Until very recently, this had no parallel in the every day investment world available to the average person.  However, in this sizzling economy and with the Internet, there is finally a close analogy for horse race betting—it’s called “Day Trading.”  I’m sure you’ve seen these kiddies on TV.  The TV financial networks love them as five-minute color pieces on the hot economy.  They are mostly young (in some cases really young—like sixteen), hyper, caffeine-heads who gather in computer-jammed rooms to share their energy and watch events and make their moves—buying and selling as fast as slams in air hockey, which they’d be playing at the mall if they weren’t here—until the day is over and they have either scored huge or lost their teeny-bopper butts.  Does this sound familiar?

If it does, it is because neither horse race bettors nor day traders are “investors.”  We are gamblers.  Day traders don’t hit the keyboards with the idea of grinding a 25% return every day.  They want to score big—in proportion to their dollars at risk—and are willing to take risks and day-to-day losses to do it.  If you recall, last week, that is very similar to the way I suggested we should view horse race betting.  Moreover, if you intend to profit from betting on horse races, you had better view it that way or it could turn out to be one of those expensive, frustrating, enraging, obsessions—like golf.

Suppose you believe in “ROI,” aren’t too worried about variance, and also think, like so many writers, that “professional play” in horse race betting should be in the 25 percent (mutual fund) range.  In this artificial setting, if you leave your house with a hundred bucks in your pocket (which, by all accounts is far-and-away the most common betting “bankroll”)—and, if you are absolutely on top of your game with perfect play—you should pull back into the driveway with $125.00.

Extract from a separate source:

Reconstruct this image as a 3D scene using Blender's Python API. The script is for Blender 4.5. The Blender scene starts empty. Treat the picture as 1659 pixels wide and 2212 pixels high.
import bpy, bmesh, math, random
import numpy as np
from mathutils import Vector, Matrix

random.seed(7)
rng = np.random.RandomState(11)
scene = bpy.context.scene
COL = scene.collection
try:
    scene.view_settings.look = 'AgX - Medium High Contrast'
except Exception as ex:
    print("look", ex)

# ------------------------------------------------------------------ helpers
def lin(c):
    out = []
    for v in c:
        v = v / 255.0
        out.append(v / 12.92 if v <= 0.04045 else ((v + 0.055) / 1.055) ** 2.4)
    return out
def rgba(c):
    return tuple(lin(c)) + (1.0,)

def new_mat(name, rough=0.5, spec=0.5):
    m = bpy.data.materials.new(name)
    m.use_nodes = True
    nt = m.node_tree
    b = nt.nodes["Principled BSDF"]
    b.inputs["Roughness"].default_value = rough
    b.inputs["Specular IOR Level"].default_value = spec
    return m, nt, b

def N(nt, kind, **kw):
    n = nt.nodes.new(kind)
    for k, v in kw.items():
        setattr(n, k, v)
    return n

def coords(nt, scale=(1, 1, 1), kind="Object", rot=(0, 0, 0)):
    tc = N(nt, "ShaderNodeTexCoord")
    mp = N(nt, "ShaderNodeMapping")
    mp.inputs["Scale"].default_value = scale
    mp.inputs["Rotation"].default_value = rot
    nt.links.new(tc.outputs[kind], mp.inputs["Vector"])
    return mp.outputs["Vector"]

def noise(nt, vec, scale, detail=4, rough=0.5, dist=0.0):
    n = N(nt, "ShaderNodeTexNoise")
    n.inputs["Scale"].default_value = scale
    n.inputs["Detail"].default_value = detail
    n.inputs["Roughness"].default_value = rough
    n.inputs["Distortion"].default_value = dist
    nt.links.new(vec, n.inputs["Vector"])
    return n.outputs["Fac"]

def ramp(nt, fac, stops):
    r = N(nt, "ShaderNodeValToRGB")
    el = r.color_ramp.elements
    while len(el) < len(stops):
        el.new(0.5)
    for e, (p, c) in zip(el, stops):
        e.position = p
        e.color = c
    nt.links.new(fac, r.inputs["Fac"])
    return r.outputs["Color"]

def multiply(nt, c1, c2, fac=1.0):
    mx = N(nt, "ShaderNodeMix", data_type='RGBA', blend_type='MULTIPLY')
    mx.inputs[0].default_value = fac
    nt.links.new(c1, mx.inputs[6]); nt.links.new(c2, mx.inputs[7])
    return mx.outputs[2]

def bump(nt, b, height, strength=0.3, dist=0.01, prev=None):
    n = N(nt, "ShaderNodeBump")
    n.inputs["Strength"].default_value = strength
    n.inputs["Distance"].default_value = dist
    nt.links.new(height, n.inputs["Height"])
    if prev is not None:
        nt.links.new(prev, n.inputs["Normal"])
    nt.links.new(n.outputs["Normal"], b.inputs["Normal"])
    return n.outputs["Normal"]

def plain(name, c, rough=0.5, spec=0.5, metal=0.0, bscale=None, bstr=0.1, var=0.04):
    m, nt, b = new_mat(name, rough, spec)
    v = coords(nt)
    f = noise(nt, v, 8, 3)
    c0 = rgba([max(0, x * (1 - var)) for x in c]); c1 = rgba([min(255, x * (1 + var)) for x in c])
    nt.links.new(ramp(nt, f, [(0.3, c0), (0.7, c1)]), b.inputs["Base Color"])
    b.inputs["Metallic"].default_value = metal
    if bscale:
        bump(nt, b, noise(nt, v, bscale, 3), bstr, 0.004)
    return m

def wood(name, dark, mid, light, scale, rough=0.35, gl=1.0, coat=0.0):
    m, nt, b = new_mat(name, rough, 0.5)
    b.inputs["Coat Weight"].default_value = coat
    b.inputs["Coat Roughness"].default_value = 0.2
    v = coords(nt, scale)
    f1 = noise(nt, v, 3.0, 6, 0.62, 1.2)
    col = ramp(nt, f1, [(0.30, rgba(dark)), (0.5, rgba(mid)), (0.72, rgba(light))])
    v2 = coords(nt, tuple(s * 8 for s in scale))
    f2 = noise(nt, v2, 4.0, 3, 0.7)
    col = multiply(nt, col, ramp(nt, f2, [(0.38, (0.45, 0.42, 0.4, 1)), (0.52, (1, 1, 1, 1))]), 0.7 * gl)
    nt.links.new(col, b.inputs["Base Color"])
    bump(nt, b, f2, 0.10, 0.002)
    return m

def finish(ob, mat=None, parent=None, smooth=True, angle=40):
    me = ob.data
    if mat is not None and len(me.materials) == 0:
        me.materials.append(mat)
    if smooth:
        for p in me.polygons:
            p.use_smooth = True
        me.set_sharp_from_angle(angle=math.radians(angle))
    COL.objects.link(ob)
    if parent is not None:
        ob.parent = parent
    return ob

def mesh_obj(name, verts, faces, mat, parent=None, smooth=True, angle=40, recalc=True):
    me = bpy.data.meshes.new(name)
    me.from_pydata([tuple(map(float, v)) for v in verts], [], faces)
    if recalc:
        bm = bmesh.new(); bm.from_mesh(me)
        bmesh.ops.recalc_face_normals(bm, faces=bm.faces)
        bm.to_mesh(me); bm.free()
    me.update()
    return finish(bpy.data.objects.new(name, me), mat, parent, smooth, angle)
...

For the moment, let’s ignore “take out” and gasoline.  (At $1.59 a gallon, my current costs for attending the races in person is $25.44, which would put me 44 cents in the red right out of the box—your mileage may vary.)  We bettors go into apoplexy over a change in take out from 17 to 18 percent.  While if parking doubles from $2 to $4, we don’t even blink.  Yes, I’m aware of what the take out means over time, but suppose, in this artificial scenario, your “perfect play” takes it in stride and your expected take home remains $125 as you pull out of your driveway with five, crisp $20s in your money clip, before the ants attack:

  • You hand the parking attendant $3.00.
  • If you haven’t already, you buy a Racing Form, maybe two if there is simulcasting.  $8.00
  • You walk to another line and buy a local program.  $2.00
  • You take the elevator to the Turf club where there is a slim chance for a seat instead of an aluminum bench that leaves cross-stripes on your gabardines.  $7.00
  • You buy the cheapest, plain hamburger on the menu and skip the designer cheeses because they are two bucks extra.  $11.00 with tip
  • The cold French fries were greasy and over-salted so you sip a large diet coke all afternoon for heartburn.  $3.50
  • Three “action” bets, aside from your “ROI bets” @ $2 each.  $6.00

You play your serious, ROI bets perfectly and collect your theoretical return of $125.  Your expenses for the day are $40.50 not counting gas—vastly more than has been withheld as “take out” for purses, taxes, heating, cooling, and the jockey’s benevolent fund.  You pull back into your driveway with $84.50 in your pocket.  This is not as serious a beating as you would take at a pro football game where the ticket itself can easily cost what you’ve paid in total expenses.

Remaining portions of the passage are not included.